Son quienes viven orgullosos de nosotros, los que nos consienten, por encima de toda lógica, los caprichos que nuestros padres nos escamotean. Los que aún tienen el tiempo y la paciencia de contarnos los cuentos, de hablarnos de su infancia, de explicarnos mil veces lo que posiblemente no ha ocurrido, ni tan siquiera una, tal como ellos lo exponen.

Son, generación tras generación, el cariño perpetuo, el referente más tierno de nuestra propia infancia, cuando padres y madres estaban ocupados en darnos un futuro y eran responsables de la ropa, los libros del colegio, que comiéramos bien, que tomáramos leche, que no nos resfriásemos, que durmiésemos todas las horas necesarias. Los abuelos, en cambio, podían permitirse ser menos responsables, al fin y al cabo ya habían cumplido, ya habían sido padres.

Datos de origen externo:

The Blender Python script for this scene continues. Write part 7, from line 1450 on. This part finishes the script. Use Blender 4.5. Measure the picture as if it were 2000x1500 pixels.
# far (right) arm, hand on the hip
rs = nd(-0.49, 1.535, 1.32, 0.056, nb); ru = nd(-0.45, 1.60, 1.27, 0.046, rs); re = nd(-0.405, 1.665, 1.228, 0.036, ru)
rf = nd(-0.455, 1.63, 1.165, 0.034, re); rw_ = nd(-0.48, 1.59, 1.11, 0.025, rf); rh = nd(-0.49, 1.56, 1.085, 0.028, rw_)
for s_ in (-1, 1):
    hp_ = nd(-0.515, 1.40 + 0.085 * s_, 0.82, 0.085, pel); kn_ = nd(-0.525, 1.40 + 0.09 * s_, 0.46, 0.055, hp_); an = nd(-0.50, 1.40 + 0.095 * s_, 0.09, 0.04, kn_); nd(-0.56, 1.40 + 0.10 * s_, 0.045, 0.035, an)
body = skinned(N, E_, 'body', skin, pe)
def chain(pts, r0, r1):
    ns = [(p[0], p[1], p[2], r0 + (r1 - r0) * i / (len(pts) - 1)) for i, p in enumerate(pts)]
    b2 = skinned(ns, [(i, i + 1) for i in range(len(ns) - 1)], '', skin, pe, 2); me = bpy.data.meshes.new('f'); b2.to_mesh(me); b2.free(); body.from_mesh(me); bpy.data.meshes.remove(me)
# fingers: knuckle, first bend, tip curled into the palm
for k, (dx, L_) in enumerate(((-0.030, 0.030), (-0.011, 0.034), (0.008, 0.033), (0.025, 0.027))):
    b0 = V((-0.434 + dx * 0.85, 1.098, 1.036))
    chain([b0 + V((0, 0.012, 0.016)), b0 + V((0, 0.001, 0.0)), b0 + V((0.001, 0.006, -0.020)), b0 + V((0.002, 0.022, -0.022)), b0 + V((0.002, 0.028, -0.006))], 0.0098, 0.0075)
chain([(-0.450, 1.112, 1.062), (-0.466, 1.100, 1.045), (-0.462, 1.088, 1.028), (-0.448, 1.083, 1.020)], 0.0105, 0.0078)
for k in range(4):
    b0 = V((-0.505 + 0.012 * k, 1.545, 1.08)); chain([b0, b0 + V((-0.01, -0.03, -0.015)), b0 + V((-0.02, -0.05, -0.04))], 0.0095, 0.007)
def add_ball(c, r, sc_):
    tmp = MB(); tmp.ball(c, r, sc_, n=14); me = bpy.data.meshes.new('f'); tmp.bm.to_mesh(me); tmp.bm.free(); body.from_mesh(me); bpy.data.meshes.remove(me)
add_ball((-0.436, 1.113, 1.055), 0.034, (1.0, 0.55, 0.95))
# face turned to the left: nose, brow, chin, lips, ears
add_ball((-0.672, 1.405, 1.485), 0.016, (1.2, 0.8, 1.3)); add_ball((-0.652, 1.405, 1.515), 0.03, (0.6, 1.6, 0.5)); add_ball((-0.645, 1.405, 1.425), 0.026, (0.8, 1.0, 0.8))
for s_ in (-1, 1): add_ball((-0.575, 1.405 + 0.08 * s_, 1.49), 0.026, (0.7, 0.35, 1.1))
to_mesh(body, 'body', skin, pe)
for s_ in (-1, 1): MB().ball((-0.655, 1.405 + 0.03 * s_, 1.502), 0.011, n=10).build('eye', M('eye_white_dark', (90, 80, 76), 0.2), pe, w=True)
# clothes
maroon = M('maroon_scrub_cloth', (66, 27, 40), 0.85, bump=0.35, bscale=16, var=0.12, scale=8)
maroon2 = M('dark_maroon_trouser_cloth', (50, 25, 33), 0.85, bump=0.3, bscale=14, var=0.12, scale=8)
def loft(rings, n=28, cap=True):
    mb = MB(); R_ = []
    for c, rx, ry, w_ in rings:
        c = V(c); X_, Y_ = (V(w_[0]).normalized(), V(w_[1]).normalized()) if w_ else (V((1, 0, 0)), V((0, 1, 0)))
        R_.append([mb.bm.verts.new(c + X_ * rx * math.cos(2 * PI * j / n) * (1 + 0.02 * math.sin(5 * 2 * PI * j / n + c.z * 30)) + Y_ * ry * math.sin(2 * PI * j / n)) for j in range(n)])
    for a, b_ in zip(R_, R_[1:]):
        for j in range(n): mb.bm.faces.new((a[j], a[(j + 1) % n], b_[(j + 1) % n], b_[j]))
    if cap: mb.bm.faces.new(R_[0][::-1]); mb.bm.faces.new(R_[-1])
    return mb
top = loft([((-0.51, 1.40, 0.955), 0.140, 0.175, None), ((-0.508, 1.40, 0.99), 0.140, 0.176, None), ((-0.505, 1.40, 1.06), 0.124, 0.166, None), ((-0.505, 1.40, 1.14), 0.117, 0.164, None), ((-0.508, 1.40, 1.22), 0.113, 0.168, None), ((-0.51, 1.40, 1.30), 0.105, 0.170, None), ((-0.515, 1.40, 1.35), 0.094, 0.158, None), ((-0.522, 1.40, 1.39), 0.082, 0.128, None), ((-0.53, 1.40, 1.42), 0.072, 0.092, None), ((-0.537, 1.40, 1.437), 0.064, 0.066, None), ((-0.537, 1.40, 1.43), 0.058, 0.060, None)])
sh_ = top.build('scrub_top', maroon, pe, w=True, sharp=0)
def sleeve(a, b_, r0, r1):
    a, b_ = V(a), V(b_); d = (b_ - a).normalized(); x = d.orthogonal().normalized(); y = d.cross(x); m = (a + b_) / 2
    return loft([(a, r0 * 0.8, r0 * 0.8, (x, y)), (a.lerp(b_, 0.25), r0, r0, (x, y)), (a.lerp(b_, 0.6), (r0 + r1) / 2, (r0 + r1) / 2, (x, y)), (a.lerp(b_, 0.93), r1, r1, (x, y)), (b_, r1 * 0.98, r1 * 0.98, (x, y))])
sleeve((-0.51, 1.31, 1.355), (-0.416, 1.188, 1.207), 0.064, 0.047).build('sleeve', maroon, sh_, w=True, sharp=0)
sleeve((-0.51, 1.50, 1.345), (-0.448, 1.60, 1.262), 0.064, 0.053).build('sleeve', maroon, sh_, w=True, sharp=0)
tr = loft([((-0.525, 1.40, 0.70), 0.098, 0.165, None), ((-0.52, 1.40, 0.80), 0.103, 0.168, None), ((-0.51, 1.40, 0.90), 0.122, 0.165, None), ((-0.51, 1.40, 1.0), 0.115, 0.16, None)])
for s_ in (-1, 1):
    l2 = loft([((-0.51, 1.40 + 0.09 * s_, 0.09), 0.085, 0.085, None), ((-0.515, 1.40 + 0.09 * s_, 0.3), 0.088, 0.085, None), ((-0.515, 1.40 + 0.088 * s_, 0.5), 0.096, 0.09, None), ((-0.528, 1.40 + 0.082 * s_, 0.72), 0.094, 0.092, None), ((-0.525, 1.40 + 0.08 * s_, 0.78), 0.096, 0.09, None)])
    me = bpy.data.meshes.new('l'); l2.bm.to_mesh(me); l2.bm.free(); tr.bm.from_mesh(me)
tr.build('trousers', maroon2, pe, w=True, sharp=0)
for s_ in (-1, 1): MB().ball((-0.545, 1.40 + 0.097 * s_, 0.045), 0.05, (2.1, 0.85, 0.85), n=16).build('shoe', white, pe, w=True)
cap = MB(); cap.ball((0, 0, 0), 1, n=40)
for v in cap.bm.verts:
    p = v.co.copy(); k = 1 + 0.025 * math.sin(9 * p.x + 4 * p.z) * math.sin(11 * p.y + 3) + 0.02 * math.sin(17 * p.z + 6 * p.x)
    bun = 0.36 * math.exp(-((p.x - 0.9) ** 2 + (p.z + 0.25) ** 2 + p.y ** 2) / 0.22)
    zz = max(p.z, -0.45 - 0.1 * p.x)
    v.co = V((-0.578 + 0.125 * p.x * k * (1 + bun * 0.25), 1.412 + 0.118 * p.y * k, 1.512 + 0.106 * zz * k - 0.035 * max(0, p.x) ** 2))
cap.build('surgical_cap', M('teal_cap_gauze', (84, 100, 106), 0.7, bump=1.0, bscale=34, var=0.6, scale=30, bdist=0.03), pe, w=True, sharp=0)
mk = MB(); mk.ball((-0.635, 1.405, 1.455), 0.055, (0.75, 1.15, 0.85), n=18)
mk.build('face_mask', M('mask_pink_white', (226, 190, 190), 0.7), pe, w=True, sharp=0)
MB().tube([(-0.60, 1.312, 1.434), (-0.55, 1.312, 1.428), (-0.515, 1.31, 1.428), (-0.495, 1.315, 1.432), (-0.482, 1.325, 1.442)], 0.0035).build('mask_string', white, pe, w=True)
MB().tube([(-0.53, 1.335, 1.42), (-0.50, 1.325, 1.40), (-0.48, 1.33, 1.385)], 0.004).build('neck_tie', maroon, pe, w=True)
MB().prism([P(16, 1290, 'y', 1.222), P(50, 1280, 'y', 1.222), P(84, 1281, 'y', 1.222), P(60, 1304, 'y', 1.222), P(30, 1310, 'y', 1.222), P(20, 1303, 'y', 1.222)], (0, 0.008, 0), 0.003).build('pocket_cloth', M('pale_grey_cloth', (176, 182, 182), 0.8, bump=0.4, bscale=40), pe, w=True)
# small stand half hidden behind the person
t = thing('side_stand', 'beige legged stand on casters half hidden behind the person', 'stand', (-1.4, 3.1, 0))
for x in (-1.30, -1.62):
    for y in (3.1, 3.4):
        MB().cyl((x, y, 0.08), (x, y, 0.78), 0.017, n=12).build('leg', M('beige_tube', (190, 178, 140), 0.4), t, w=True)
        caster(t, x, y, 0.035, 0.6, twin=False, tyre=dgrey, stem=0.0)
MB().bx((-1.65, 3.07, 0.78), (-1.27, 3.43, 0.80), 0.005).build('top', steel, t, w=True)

Recuerdo con cariño, con inmensa ternura (inmensa es decir poco) las pocas veces que mi abuela me despertaba por la mañana para ir al colegio. Me hacía el desayuno, desmenuzando las galletas en la leche y llevándomelas a la cama, y para que no estuviese muy caliente me lo echaba en un plato hondo. Ella nunca lo supo, pero esa papilla de galletas y leche con cacao era lo único que podría haber hecho que yo abandonase entonces mi pereza mañanera, porque la sola posibilidad de que me trajese aquella amalgama a la cama me hacía levantarme más ágil, para llegar a la cocina antes de que ella comenzase a deshacerme las galletas. Pero cuanto la quise, pero cuanto la quiero, aunque haga tanto tiempo que ya no está conmigo.

Nos contaba los clásicos cuentos infantiles y otros que no parecerían ahora muy apropiados para la infancia, esos eran los que más nos gustaban, los que le pedíamos que nos repitiera una y otra vez y de los que casi siempre teníamos que recordarle algún trozo porque posiblemente olvidaba lo que se había inventado el día antes. Hoy por hoy los abuelos son parte imprescindible de la vida actual, cada vez más compleja. Ayudan a sus hijos y cuidan de sus nietos, los levantan temprano para ir al colegio, hablan con la maestra, les preparan el baño, la comida, la cena y los llevan al parque. Participan de la rutina diaria de la mayoría de los niños y niñas que están creciendo ahora. Y qué suerte tenerlos.

Entre abuelos y abuelas y sus nietas y nietos hay un hilo invisible, un afecto especial, diferente a cualquiera, una magia exclusiva que hace que a pesar de que pasen los años, de que a veces se vayan, siempre sabremos con certeza que buena parte de lo que somos se lo debemos a ellos.